As agências, na sua opinião, estariam perdidas diante de tantas pressões?
Sem dúvida nenhuma.
Alguma pista para se reencontrarem?
Acredito que a onda vai virar de novo. Se eu não acreditasse eu não manteria o modelo que a gente tem aqui, que é um modelo que perdemos todas as vezes que a gente encontra um tipo de anunciante que não tem essa visão, que quer uma agência que simplesmente execute aquilo que ele, unicamente, acredita que deve ser feito. O diálogo é fundamental.
A mídia está se transformando de maneira muito rápida e radical. Qual o desafio para as agências?
A agência tem de estar update com tudo que está acontecendo, com todas as possibilidades e oportunidades. Agora muito mais do que antes, com o conhecimento de plataformas de tecnologia. É quase impossível você ser excelente em tudo. Talvez esse seja o erro de algumas agências, que é acreditar que elas têm de ser essa coisa full service absoluta e total.
Como você avalia a interação do consumidor com a publicidade?
Ficou muito pior. O consumidor hoje é muito mais cético do que era no passado. Ele está mais cerebral do que no passado, quando se deixava levar mais por emoção. A propaganda era mais assunto no passado do que ela se transformou atualmente.
Em 2018, você completa 35 anos de carreira publicitária. Qual a grande transformação do mercado neste período?
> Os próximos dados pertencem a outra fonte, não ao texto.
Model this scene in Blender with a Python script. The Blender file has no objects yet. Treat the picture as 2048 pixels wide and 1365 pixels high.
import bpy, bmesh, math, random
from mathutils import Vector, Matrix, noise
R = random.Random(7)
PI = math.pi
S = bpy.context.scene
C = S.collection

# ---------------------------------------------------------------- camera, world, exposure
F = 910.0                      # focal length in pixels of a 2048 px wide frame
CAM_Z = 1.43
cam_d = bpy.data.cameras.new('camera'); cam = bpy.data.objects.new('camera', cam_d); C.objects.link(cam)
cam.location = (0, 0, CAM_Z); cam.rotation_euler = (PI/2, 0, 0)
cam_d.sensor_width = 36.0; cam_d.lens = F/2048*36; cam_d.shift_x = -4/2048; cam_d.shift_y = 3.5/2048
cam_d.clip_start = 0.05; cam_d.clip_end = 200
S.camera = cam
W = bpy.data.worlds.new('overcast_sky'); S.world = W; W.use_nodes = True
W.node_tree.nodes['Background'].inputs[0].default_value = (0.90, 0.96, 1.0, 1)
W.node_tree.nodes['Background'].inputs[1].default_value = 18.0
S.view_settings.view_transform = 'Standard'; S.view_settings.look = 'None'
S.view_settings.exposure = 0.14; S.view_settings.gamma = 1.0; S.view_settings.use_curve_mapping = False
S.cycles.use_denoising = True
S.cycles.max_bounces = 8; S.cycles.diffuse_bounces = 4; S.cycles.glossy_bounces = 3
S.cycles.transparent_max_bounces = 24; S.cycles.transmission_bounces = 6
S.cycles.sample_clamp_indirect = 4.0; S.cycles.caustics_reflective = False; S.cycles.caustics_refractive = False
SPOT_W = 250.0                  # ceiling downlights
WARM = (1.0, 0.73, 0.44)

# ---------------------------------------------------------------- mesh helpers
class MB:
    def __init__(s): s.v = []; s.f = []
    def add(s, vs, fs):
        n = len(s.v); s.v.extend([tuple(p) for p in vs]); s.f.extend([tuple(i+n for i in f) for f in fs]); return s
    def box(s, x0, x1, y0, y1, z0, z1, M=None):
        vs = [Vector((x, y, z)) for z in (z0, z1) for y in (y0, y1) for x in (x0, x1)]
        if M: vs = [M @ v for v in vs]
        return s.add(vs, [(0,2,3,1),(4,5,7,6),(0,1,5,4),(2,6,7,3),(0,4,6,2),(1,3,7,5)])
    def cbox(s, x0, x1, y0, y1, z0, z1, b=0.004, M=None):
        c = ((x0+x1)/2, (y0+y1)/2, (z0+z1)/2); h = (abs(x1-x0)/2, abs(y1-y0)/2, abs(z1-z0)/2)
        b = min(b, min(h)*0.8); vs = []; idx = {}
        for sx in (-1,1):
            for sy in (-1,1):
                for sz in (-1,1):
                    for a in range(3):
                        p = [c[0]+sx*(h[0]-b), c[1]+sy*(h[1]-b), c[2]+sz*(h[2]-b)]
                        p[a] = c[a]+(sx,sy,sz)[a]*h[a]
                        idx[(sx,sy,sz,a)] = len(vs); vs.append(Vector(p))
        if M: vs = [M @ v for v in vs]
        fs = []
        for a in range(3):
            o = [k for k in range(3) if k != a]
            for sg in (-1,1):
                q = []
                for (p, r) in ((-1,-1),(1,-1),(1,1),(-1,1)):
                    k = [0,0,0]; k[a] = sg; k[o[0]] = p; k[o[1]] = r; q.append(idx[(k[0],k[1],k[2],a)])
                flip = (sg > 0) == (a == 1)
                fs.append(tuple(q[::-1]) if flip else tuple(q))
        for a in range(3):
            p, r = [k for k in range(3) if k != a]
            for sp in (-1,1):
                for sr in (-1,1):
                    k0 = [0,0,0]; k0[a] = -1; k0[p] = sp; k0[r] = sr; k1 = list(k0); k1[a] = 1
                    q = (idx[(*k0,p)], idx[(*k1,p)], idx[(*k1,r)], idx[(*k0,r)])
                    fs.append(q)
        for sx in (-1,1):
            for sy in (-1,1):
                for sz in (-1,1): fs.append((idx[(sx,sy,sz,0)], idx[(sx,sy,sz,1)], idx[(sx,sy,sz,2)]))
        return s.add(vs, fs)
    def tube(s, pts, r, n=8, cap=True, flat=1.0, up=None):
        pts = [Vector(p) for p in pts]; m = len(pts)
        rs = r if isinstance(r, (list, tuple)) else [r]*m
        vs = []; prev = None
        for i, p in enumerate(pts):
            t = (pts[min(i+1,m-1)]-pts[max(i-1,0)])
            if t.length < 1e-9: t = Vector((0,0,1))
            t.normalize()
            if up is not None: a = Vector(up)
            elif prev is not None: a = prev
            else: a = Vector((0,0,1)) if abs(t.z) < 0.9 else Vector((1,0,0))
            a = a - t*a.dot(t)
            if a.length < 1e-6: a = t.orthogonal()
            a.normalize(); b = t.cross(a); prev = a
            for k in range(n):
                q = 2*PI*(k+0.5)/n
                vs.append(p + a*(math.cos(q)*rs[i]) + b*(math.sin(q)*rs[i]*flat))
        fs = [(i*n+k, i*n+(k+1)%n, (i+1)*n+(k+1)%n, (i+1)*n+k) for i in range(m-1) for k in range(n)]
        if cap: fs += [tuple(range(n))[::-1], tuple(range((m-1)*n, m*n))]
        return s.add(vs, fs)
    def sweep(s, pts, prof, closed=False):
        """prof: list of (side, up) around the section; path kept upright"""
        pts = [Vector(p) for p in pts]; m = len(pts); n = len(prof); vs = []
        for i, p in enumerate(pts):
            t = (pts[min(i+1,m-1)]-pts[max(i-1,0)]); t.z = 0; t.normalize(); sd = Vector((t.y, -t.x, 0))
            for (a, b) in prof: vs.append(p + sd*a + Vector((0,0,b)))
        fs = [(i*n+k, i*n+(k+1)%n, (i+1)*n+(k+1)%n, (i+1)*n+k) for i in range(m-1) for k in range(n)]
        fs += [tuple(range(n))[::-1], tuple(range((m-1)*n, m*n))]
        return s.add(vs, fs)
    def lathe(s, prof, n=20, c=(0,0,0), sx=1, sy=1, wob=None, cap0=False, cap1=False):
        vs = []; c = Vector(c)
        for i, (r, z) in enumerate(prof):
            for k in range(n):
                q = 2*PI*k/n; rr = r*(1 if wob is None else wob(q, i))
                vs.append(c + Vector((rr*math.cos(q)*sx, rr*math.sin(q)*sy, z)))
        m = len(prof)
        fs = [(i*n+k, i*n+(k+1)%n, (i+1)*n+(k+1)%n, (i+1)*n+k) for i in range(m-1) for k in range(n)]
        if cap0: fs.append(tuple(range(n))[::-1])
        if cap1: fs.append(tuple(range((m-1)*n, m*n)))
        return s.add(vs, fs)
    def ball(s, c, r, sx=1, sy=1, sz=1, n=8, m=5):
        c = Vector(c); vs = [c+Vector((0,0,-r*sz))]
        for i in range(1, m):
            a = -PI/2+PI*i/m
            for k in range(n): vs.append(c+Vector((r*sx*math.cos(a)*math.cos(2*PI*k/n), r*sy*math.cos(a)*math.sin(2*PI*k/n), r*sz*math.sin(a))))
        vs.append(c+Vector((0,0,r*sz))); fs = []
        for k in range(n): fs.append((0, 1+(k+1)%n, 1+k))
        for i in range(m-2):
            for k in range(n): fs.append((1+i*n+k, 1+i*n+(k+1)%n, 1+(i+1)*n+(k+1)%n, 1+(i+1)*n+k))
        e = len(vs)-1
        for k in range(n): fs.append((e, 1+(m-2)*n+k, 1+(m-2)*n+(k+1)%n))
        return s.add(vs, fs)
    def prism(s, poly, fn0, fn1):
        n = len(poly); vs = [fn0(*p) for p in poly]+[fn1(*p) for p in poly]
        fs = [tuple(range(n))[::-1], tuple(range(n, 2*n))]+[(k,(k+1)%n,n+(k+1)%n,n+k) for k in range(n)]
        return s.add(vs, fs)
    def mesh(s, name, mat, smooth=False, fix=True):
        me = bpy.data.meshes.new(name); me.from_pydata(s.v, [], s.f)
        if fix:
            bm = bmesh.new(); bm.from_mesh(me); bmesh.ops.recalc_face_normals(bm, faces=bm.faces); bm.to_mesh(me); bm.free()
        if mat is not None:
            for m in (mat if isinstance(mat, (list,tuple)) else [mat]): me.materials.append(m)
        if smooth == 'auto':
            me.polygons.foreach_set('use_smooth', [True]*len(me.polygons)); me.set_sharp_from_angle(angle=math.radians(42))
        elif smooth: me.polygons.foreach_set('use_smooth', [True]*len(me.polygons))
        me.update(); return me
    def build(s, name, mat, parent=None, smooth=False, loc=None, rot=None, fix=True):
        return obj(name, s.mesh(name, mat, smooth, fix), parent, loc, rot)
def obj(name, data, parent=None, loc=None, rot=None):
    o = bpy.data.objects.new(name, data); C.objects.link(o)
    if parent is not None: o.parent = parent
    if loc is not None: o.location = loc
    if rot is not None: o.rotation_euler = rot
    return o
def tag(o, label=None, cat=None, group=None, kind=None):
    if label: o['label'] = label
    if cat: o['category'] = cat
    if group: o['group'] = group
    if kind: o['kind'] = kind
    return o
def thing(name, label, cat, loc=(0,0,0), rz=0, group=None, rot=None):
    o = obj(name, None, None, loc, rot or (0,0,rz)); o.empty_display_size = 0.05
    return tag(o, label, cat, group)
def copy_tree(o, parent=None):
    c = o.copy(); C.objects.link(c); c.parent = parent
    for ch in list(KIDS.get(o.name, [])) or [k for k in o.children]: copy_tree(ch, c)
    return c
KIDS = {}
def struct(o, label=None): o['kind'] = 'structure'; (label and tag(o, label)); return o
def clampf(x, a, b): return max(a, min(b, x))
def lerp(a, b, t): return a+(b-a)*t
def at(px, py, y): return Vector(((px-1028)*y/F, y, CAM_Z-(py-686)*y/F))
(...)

Acho que a grande transformação, que talvez consiga abranger tudo que a gente está conversando, é a busca pela certeza de estar falando com o máximo de consumidores possível e agradando a esses consumidores com o máximo possível, com ferramentas que são científicas e garantem a rentabilização do dinheiro. Não falo isso como um elogio. Essa é a transformação. É sobre isso que a gente trabalha todos os dias. É disso que a gente tenta fugir ou driblar todos os dias, porque nem sempre na nossa crença, na minha opinião, quando você está conseguindo falar com uma quantidade imensa de pessoas, você está conseguindo despertar sentimentos verdadeiros e profundos nessa quantidade de pessoas.